Entries from a dataset:

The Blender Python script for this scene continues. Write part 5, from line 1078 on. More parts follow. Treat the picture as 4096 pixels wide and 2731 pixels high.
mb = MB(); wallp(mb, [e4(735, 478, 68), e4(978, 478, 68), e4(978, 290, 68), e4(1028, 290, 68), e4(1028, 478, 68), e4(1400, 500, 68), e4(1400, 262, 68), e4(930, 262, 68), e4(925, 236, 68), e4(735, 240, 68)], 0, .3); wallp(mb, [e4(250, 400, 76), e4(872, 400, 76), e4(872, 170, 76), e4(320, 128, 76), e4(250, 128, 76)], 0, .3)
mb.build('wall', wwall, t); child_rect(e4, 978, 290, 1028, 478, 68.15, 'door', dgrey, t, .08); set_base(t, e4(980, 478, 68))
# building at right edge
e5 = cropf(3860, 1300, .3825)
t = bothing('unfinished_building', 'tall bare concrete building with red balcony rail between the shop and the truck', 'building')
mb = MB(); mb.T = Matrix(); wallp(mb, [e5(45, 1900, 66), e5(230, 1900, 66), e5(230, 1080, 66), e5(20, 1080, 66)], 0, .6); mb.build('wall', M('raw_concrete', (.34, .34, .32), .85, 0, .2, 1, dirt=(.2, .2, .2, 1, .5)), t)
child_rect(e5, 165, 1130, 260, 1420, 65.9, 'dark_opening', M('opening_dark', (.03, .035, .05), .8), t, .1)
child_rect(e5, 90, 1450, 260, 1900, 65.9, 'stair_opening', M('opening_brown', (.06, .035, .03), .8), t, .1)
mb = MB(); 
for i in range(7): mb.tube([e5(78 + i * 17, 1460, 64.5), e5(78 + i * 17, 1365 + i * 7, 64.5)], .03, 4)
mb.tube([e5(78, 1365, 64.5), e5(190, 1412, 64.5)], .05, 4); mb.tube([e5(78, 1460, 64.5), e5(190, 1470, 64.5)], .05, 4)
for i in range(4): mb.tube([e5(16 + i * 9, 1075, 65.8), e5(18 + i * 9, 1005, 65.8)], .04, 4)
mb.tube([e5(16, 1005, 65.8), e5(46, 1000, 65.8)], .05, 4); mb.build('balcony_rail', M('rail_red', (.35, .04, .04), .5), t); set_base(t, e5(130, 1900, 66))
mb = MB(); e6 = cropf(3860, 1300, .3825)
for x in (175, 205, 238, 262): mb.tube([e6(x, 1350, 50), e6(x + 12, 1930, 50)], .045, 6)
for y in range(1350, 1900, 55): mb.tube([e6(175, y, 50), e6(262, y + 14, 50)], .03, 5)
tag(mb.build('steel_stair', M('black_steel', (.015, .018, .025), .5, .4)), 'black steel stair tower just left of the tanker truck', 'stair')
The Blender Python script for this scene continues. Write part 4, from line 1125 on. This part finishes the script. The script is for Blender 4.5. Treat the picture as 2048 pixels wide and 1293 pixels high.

> _What to do_
Take the material above and return all of it exactly.

> _Output for this task_
The Blender Python script for this scene continues. Write part 5, from line 1078 on. More parts follow. Treat the picture as 4096 pixels wide and 2731 pixels high.
mb = MB(); wallp(mb, [e4(735, 478, 68), e4(978, 478, 68), e4(978, 290, 68), e4(1028, 290, 68), e4(1028, 478, 68), e4(1400, 500, 68), e4(1400, 262, 68), e4(930, 262, 68), e4(925, 236, 68), e4(735, 240, 68)], 0, .3); wallp(mb, [e4(250, 400, 76), e4(872, 400, 76), e4(872, 170, 76), e4(320, 128, 76), e4(250, 128, 76)], 0, .3)
mb.build('wall', wwall, t); child_rect(e4, 978, 290, 1028, 478, 68.15, 'door', dgrey, t, .08); set_base(t, e4(980, 478, 68))
# building at right edge
e5 = cropf(3860, 1300, .3825)
t = bothing('unfinished_building', 'tall bare concrete building with red balcony rail between the shop and the truck', 'building')
mb = MB(); mb.T = Matrix(); wallp(mb, [e5(45, 1900, 66), e5(230, 1900, 66), e5(230, 1080, 66), e5(20, 1080, 66)], 0, .6); mb.build('wall', M('raw_concrete', (.34, .34, .32), .85, 0, .2, 1, dirt=(.2, .2, .2, 1, .5)), t)
child_rect(e5, 165, 1130, 260, 1420, 65.9, 'dark_opening', M('opening_dark', (.03, .035, .05), .8), t, .1)
child_rect(e5, 90, 1450, 260, 1900, 65.9, 'stair_opening', M('opening_brown', (.06, .035, .03), .8), t, .1)
mb = MB(); 
for i in range(7): mb.tube([e5(78 + i * 17, 1460, 64.5), e5(78 + i * 17, 1365 + i * 7, 64.5)], .03, 4)
mb.tube([e5(78, 1365, 64.5), e5(190, 1412, 64.5)], .05, 4); mb.tube([e5(78, 1460, 64.5), e5(190, 1470, 64.5)], .05, 4)
for i in range(4): mb.tube([e5(16 + i * 9, 1075, 65.8), e5(18 + i * 9, 1005, 65.8)], .04, 4)
mb.tube([e5(16, 1005, 65.8), e5(46, 1000, 65.8)], .05, 4); mb.build('balcony_rail', M('rail_red', (.35, .04, .04), .5), t); set_base(t, e5(130, 1900, 66))
mb = MB(); e6 = cropf(3860, 1300, .3825)
for x in (175, 205, 238, 262): mb.tube([e6(x, 1350, 50), e6(x + 12, 1930, 50)], .045, 6)
for y in range(1350, 1900, 55): mb.tube([e6(175, y, 50), e6(262, y + 14, 50)], .03, 5)
tag(mb.build('steel_stair', M('black_steel', (.015, .018, .025), .5, .4)), 'black steel stair tower just left of the tanker truck', 'stair')
The Blender Python script for this scene continues. Write part 4, from line 1125 on. This part finishes the script. The script is for Blender 4.5. Treat the picture as 2048 pixels wide and 1293 pixels high.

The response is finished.